神奈川県横浜市は、市立小・中・義務教育・特別支援学校496校26万人がICTを活用することで日々蓄積されるデータを利用した学習支援システム「横浜St☆dy Navi(横浜スタディナビ)」を構築し、6月より全校での運用を開始した。システム構築には内田洋行が協力。同社の学習eポータル「L-Gate」をデータ連携のプラットフォームとして活用している。
本システムは、26万人の児童生徒、2万人の教職員が活用することから、全国最大規模の教育ダッシュボードのシステム構築事例となる。
横浜市は、未来の教育の実現に向けた「横浜教育DX」を策定し、児童生徒、教職員・学校、教育委員会の三者をつなぐ教育データのさらなる分析・利活用を掲げ、横浜市の公教育全体の向上を目指している。その柱となる取り組みとして、学習支援システム「横浜St☆dy Navi」の構築を進め、昨年度にモデル校での試行検証を行った。
今回、市内全校展開が開始するシステムは、横浜市学力・学習状況調査をはじめ学校生活や学習に関するさまざまなデータを児童生徒、教職員、教育委員会が活用するための情報基盤となる。セキュリティにも配慮した環境で教育データを効果的に活用できるようになっている。
児童生徒用・教職員用・教育委員会用の3種類のダッシュボードを開発。それぞれの目的に応じた機能を備えた。
自分自身の学習面、生活面の履歴を確認し、振り返りや学習計画などの自己変容に活用することができる。
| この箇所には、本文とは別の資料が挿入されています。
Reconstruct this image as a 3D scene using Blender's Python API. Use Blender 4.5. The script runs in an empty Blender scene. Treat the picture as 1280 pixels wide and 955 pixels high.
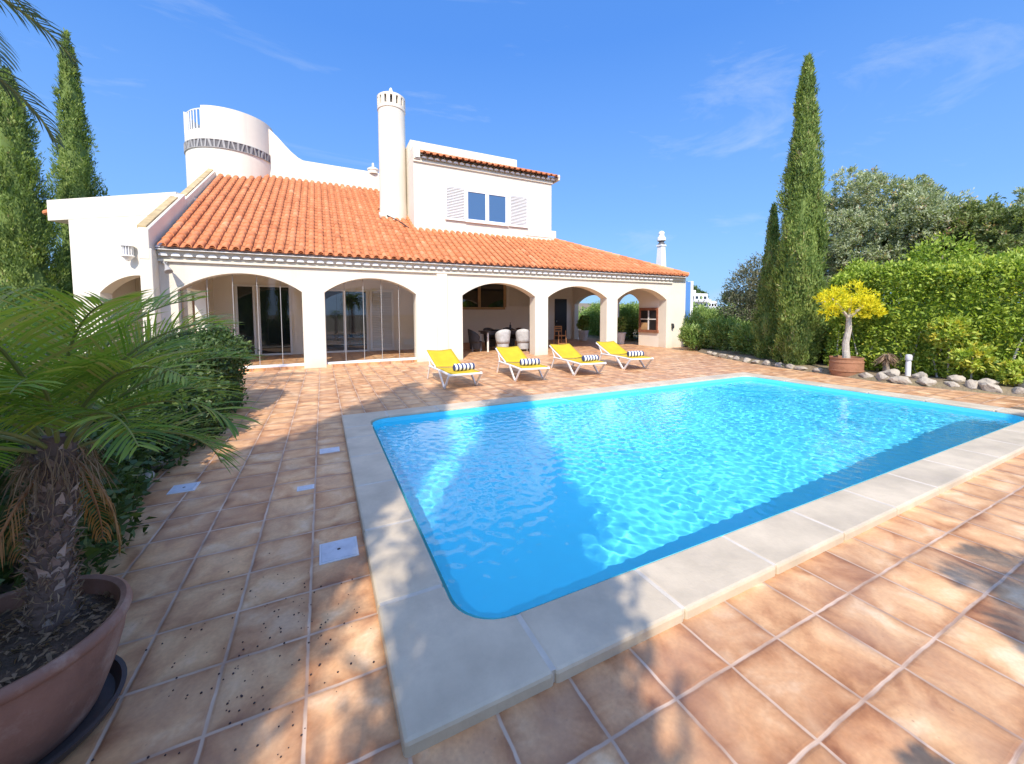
import bpy, bmesh, math, random
import numpy as np
from mathutils import Matrix, Vector
R = math.radians
rng = np.random.default_rng(7)
random.seed(7)
scn = bpy.context.scene
COL = scn.collection

# ------------------------------------------------------------------ materials
def new_mat(name):
    m = bpy.data.materials.new(name); m.use_nodes = True
    nt = m.node_tree; nt.nodes.clear()
    out = nt.nodes.new('ShaderNodeOutputMaterial')
    return m, nt, out
class N:
    """tiny node helper"""
    def __init__(s, nt): s.nt = nt
    def __call__(s, typ, ins=None, **props):
        n = s.nt.nodes.new(typ)
        for k, v in props.items(): setattr(n, k, v)
        for k, v in (ins or {}).items():
            if hasattr(v, 'is_output') or isinstance(v, bpy.types.NodeSocket): s.nt.links.new(v, n.inputs[k])
            else: n.inputs[k].default_value = v
        return n
    def math(s, op, a, b=None, c=None, clamp=False):
        n = s.nt.nodes.new('ShaderNodeMath'); n.operation = op; n.use_clamp = clamp
        for i, v in enumerate((a, b, c)):
            if v is None: continue
            if isinstance(v, bpy.types.NodeSocket): s.nt.links.new(v, n.inputs[i])
            else: n.inputs[i].default_value = v
        return n.outputs[0]
    def mix(s, fac, a, b, blend='MIX'):
        n = s.nt.nodes.new('ShaderNodeMix'); n.data_type = 'RGBA'; n.blend_type = blend
        for k, v in ((0, fac), (6, a), (7, b)):
            if isinstance(v, bpy.types.NodeSocket): s.nt.links.new(v, n.inputs[k])
            else: n.inputs[k].default_value = v if k == 0 else (tuple(v) + (1,))[:4]
        return n.outputs[2]
    def ramp(s, fac, stops):
        n = s.nt.nodes.new('ShaderNodeValToRGB'); s.nt.links.new(fac, n.inputs[0])
        e = n.color_ramp.elements
        while len(e) < len(stops): e.new(0.5)
        for el, (p, c) in zip(e, stops):
            el.position = p; el.color = (tuple(c) + (1,))[:4]
        return n.outputs[0]

def surf(name, col, rough=0.6, var=0.12, scale=3.0, bump=0.15, bscale=30.0, stain=None, metal=0.0, spec=0.5, bdist=0.01, stain_scale=1.2, streak=False):
    """general weathered surface: broad tone variation, fine bump, optional stains"""
    m, nt, out = new_mat(name); n = N(nt)
    tc = n('ShaderNodeTexCoord').outputs['Object']
    nz = n('ShaderNodeTexNoise', {'Vector': tc, 'Scale': scale, 'Detail': 6.0, 'Roughness': 0.6}).outputs[0]
    k = n.ramp(nz, [(0.3, (1 - var,) * 3), (0.7, (1 + var * 0.4,) * 3)])
    c = n.mix(1.0, col, k, 'MULTIPLY')
    if stain:
        s = n('ShaderNodeTexNoise', {'Vector': tc, 'Scale': stain_scale, 'Detail': 8.0, 'Roughness': 0.7}).outputs[0]
        f = n.ramp(s, [(0.52, (0, 0, 0)), (0.72, (0.75, 0.75, 0.75))])
        c = n.mix(f, c, stain)
    if streak:      # rain runs down the render, and splash dirt near the ground
        sm = n('ShaderNodeMapping', {'Vector': tc, 'Scale': (5.0, 5.0, 0.28)}).outputs[0]
        sn = n('ShaderNodeTexNoise', {'Vector': sm, 'Scale': 1.0, 'Detail': 6.0, 'Roughness': 0.65}).outputs[0]
        c = n.mix(n.ramp(sn, [(0.54, (0, 0, 0)), (0.78, (0.55, 0.55, 0.55))]), c, (0.56, 0.52, 0.46))
        zz = n.math('ADD', n('ShaderNodeSeparateXYZ', {0: tc}).outputs[2], n.math('MULTIPLY', nz, 0.35))
        c = n.mix(n.ramp(zz, [(0.12, (0.45, 0.45, 0.45)), (0.50, (0, 0, 0))]), c, (0.50, 0.38, 0.28))
    b = n('ShaderNodeTexNoise', {'Vector': tc, 'Scale': bscale, 'Detail': 5.0}).outputs[0]
    bp = n('ShaderNodeBump', {'Height': b, 'Strength': bump, 'Distance': bdist})
    p = n('ShaderNodeBsdfPrincipled', {'Base Color': c, 'Roughness': rough, 'Normal': bp.outputs[0], 'Metallic': metal, 'Specular IOR Level': spec})
    nt.links.new(p.outputs[0], out.inputs[0])
    return m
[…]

児童生徒の学習面・生活面の状況を学校・クラス・個人単位で表示し、傾向などを確認できるようにすることで、一人ひとりに応じた指導・支援を可能にする。データを活用することで、学校内の複数教員がチームで指導にあたることが可能になる。
横浜市立学校全体の状況をデータで把握し、教育施策の立案や効果的な指導方法の検討などに活用するために、様々なデータを組み合わせて分析できる仕組みを備えている。
市が作成しPDF等で公開していた「はまっ子デジタル学習ドリル」の問題を文部科学省CBTシステム「MEXCBT」上で活用できるようにすることで、1人1台端末でいつでも学習に利用できるようになった。「L-Gate」の機能により「はまっ子デジタル学習ドリル」の学習結果レポートが表示できるため、教育委員会や教職員だけではなく、児童生徒もデータを活用した学びに取り組める。
市が開発した横浜市学力・学習状況調査結果の「分析チャート」は、これまで各校へCD-ROMで配布していたが、より見やすく改修し「横浜St☆dy Navi」上で利用できるようにした。義務教育9年間の一人ひとりの「学力」の伸びを経年で把握できる「分析チャート」を、いつでも確認・分析できるようにすることで、経験や勘に加えて客観的なデータを活用した子供の理解や授業改善を推進する。
「横浜St☆dy Navi」は、内田洋行の学習eポータル「L-Gate」をデータ連携のプラットフォームとして活用している。「L-Gate」は日本1EdTech協会の国際技術標準や学習eポータル標準に準拠しており、毎日の健康観察や授業アンケート、はまっ子デジタル学習ドリルの活用履歴などの様々なアプリケーションのデータ連携が可能。将来的には多くのデジタルドリル、学習コンテンツ等や校務支援システムとのデータ連携を目指している。
安全にデータ活用できる環境として、セキュリティ強度の高い認証基盤を構築した。複数のクラウドサービスを利用する際のアカウントを統合するID管理のしくみや、IDとパスワードだけでは防ぎきれない不正アクセスにも対応できる強固な認証機能を備えた、ゼロトラストにも対応可能な認証基盤となっている。